Mi piace Francis Poulenc, vivuto tra il 1899 ed il 1963 (p.Ch.n.). Musicista francese prettamente estivo.
Di lui mi piace l'affabilità leggiera, la freschezza del linguaggio sonoro, i modi stilìstici elusivi e divertiti, l'allure della fantasìa sìmile alla mannequin avvolta d'ilari veli che si rincorrono sulla passerella carezzando teorìe di sguardi ammirati.
La mùsica di Poulenc s'addice alla stagione calda: quando, assieme al bisogno di mutar d'àbiti, d'allentare la tensione intellettuale, di trascinare le forti emozioni sul bagnasciuga, d'attutire le pulsioni ètiche, estètiche e fin metafìsiche in una sorta d'amabil laissez-faire, avverto anche il desiderio di cose la cui imprescindìbile eleganza sia percorsa ed ondulata dal soffio d'una signorile futilità.
E al propòsito: l'èssere fùtili, come l'èssere vivi, ove non sia strascicato artifizio, è arte delle più sottili. Sta scritto nel "Sacro Libro di Nan Hua" del saggio Chuang Tzu che tutti gli uòmini conòscono l'utilità delle cose ùtili ma non l'utilità della futilità. E del resto, "una cosciente futilità è il più bel ornamento dell'uomo", rilevava una sera Alberto Savinio, pseudònimo di Andrea De Chirico, arguto crìtico musicale e teatrale, buon pittore, compositore dilettante, valente scenògrafo, saggista modesto e, in primis, fratello al celebèrrimo Giorgio.
Poulenc è uno che a mio sommesso parere ha sgravato la mùsica colta dagli ori, dai bronzi, dai trofei, dai medaglieri al valor supremo.
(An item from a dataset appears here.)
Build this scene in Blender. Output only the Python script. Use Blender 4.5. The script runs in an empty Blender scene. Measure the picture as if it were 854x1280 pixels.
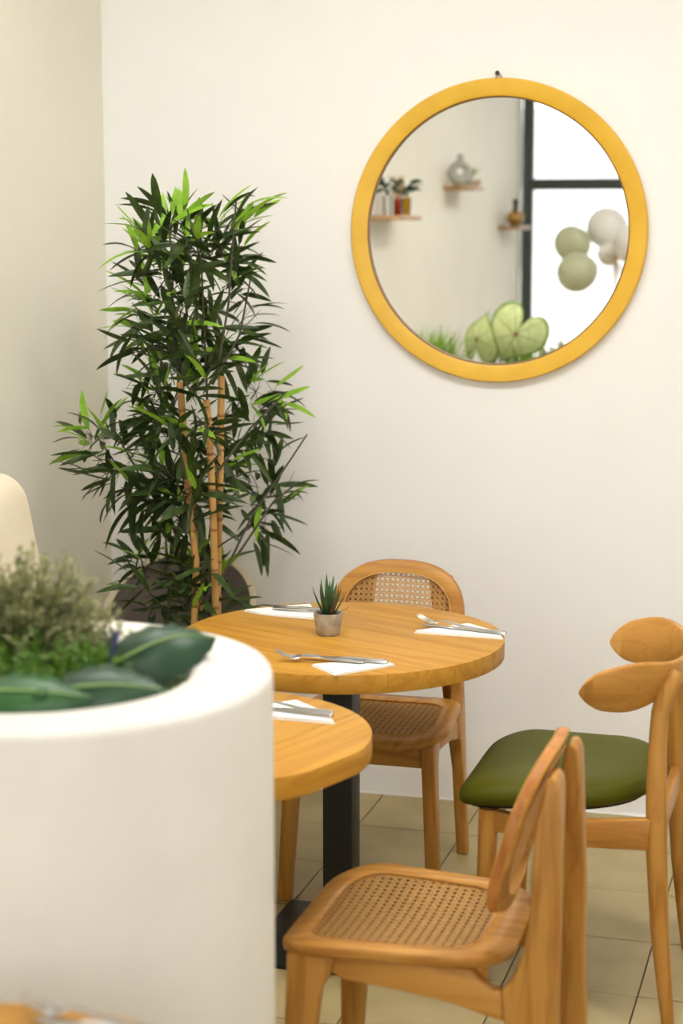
import bpy, bmesh, math, random
from math import sin, cos, pi, radians
from mathutils import Vector, Matrix, Euler
SC = bpy.context.scene
COL = SC.collection

# ------------------------------------------------------------------ camera
CAM_H = 1.70
cam_d = bpy.data.cameras.new('camera')
cam = bpy.data.objects.new('camera', cam_d); COL.objects.link(cam)
cam.location = (0, 0, CAM_H)
cam.rotation_euler = (radians(90 - 9.0), 0, radians(15.83))
cam_d.sensor_fit = 'VERTICAL'; cam_d.sensor_height = 36; cam_d.sensor_width = 24
cam_d.lens = 2275 / 1280 * 36
cam_d.clip_start = 0.05
cam_d.dof.use_dof = True; cam_d.dof.focus_distance = 4.35; cam_d.dof.aperture_fstop = 2.8
SC.camera = cam

# ------------------------------------------------------------------ colour management, world
vs = SC.view_settings
SC.display_settings.display_device = 'sRGB'
vs.view_transform = 'Standard'; vs.look = 'None'; vs.gamma = 1; vs.use_curve_mapping = False
vs.exposure = 0.58
SC.cycles.use_denoising = True
SC.cycles.max_bounces = 10
SC.cycles.diffuse_bounces = 6

WALL_Y, WALL_L, WALL_R, WALL_F, CEIL = 5.126, -2.19, 3.0, -1.85, 3.1

world = bpy.data.worlds.new('overcast_sky'); SC.world = world; world.use_nodes = True
wn = world.node_tree.nodes['Background']
wn.inputs[0].default_value = (0.97, 0.985, 1.0, 1); wn.inputs[1].default_value = 2.5

# portal that helps the sky light find the shop window
pl = bpy.data.lights.new('window_portal', 'AREA'); pl.shape = 'RECTANGLE'
pl.size = 5.1; pl.size_y = 2.9; pl.cycles.is_portal = True
po = bpy.data.objects.new('window_portal', pl); COL.objects.link(po)
po.location = (0.4, WALL_F - 0.12, 1.55); po.rotation_euler = (radians(90), 0, 0)
FILL_GLOW = 16.0  # glow of the added fill panels

# ------------------------------------------------------------------ materials
def mat(name, col, rough=0.5, metal=0.0, spec=0.5, **k):
    m = bpy.data.materials.new(name); m.use_nodes = True
    b = m.node_tree.nodes['Principled BSDF']
    b.inputs['Base Color'].default_value = (*col, 1); b.inputs['Roughness'].default_value = rough
    b.inputs['Metallic'].default_value = metal; b.inputs['Specular IOR Level'].default_value = spec
    for a, v in k.items():
        b.inputs[a.replace('_', ' ')].default_value = v
    return m

def nt(m): return m.node_tree, m.node_tree.nodes['Principled BSDF']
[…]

L'ha presa per mano, nuda e cruda, e l'ha menata a divertirsi alle giostre: da prima su l'ebro ottovolante, a scompigliar di vento la capigliatura e di soprassalti le prospettive; quindi, nella buia gallerìa ove barbàgliano d'un tratto contraffatti e farseschi, in un guazzabuglio di note affastellate e sghilembe, i simulacri di Wagner, Debussy, Mozart, Stravinskij, etc....
E la mùsica ha riso di cuore a quella vista, a quel fantasmagòrico cùmulo di dotti ridotti a materia di gaudio scherzoso. Forse ha riso come quasi mai le era avvenuto. E s'è sentita un'altra, essa, più flessuosa e lùdica, più serenata e soffice, più umana e dotata. Di certo più monella ed immanente, pronta ora a dar l'assenso a deliziose canzoni, a frequentare il café-chantant, a cospàrgersi di jazz, in somma, a far comunella colle genti lievi, per le quali i suoni non sono sìllogi esoteriche, ma monili d'aria frizzante, bolle colorate, ricami dell'inesprimìbile, profumi di chissà quali leccornìe (acquattate mica troppo distanti da casa)....
Mi piace questo novecentesco musicista estivo.